Oksidentalizmin sunduğu Batı algısında, kimliksel farklılıklar temel alınmıştır. Doğu, Batı için öteki kurgusu üzerinden “ben” inşasını güçlendirmeye gayret etmektedir. Bir başka deyişle ifade edilecek olursa, Doğu, ötekinde (Batı’da) erimeyi reddetmiştir. Ancak Doğu, ben anlayışını gösterirken, ötekini bir takım şeylere indirgemeye sebep olmaktadır. Bu indirgemeci tavrın süreklilik göstermesi ötekilik sorunun devamlılığını sağlamaktadır. Çünkü öznel varsayımların ve hükmetme arzusunun öncelendiği anlama sürecinde, birbirini inşa eden iki öteki, kendi kurguladıkları doğrularıyla hareket etmeye eğilimli olacaktır. Dolayısıyla ben’ in öteki ve kendisi hakkında ürettiği imgeler, değişmez gerçekler olamayacağı dikkatiyle irdelenmelidir (Koçyiğit, 2017: 151).
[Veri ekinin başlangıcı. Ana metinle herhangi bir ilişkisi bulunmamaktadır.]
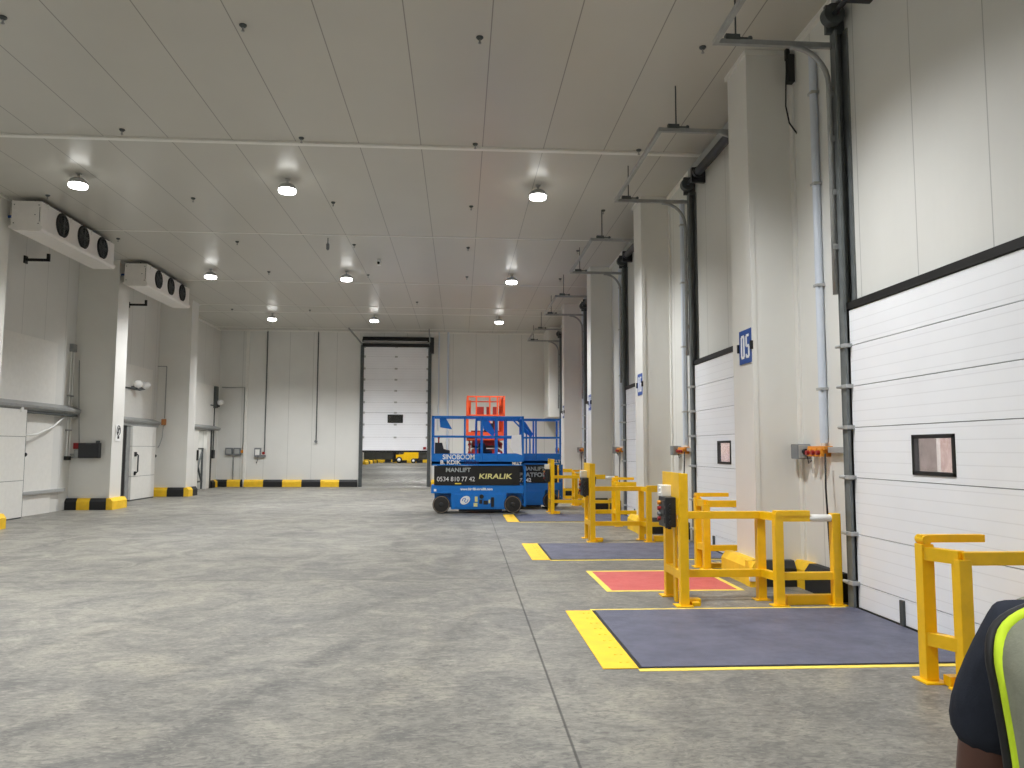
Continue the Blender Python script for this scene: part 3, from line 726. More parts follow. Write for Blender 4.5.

Abdullah Metin’de oksidentalizm alanında yapmış olduğu çalışmalardan hareketle oksidentalizmin, ötekileştirmemesi gerektiğini ileri sürmektedir. Metin’in yapmış olduğu röportajda da, oryantalizm karşısında neşet olan oksidentalizmin, düşünsel boyutta Batı’yı ötekileştirmesi kaçınılmaz olacaktır. Ancak bir ilmi faaliyet olarak oksidentalizmin ötekileştirmemesi gerektiğine dikkat çekmiştir. Buradan hareketle ötekileştirmeyen taraf her daim hayali bir öteki imajı çizmek durumunda da kalmamış olacaktır. Ayrıca “bizler batıyı tümüyle reddetmiyor, onu bilgi kaynağı olarak

25

görüyoruz çünkü insanlığın ortak düşünsel ve pratik bir mirası vardır ve tüm insanlık bu mirasa eşit derecede varistir. Batı Doğu'nun mirasını reddetmiş olsaydı bugünkü Batı olamazdı. Kendi mirasımız ve Batı'dan öğrendiklerimizi sentezleyip bize benzeyen bir üretim sürecine girmemiz gerektiğini söylüyoruz. Oksidentalizm çalışmalarından elde edilen bilgi, Batı'nın tahakkümünden kurtulmamıza ve medeniyet üretimimize katkı yaptığı sürece değerlidir. Yoksa Batı'yı övme veya kendimizi ona kabul ettirme derdinde değiliz.” (Metin,2013). Böylece söz konusu oksidentalist tavrın eleştirisi, Doğu- Batı

söylem ve ilişkilerin yeniden farklı bir kulvarda şekillenmesini sağlayacaktır. Batı ve Doğu arasındaki ilişkinin daha gerçekçi ve samimi bir hal alabilmesi konusunda Kalın “öteki”ni incelenmesi gereken bir nesne olarak değil özne olarak gören bir düşünüş biçiminin benimsenmesi gerektiğine vurgu yapmıştır (Kalın,2017:461).

Sonuç olarak oksidentalist düşüncenin farklı minvalde tartışılması, bu konu üzerindeki yaklaşımları da etkilemektedir. Özellikle oksidentalizm alanında “Ben-Öteki” kavramları çerçevesinde yaşanan tartışmalar “Doğu ve Batı’nın” ontolojik mücadelelerini göstermektedir. Bu durum neticesinde Doğu ve Batı’nın birbirine yönelik önyargıları, varsayımları, bilgi üretimi, kurgulamaları da hiç durmadan ilerlemektedir. Ben-Öteki çerçevesinde sergilenen bu yaklaşım Doğu ve Batı’nın birbirini kendi gerçeklerinden hareketle diğerini “öteki” olarak nesneleştirmeye, kendini özleştirmeye devam edecektir.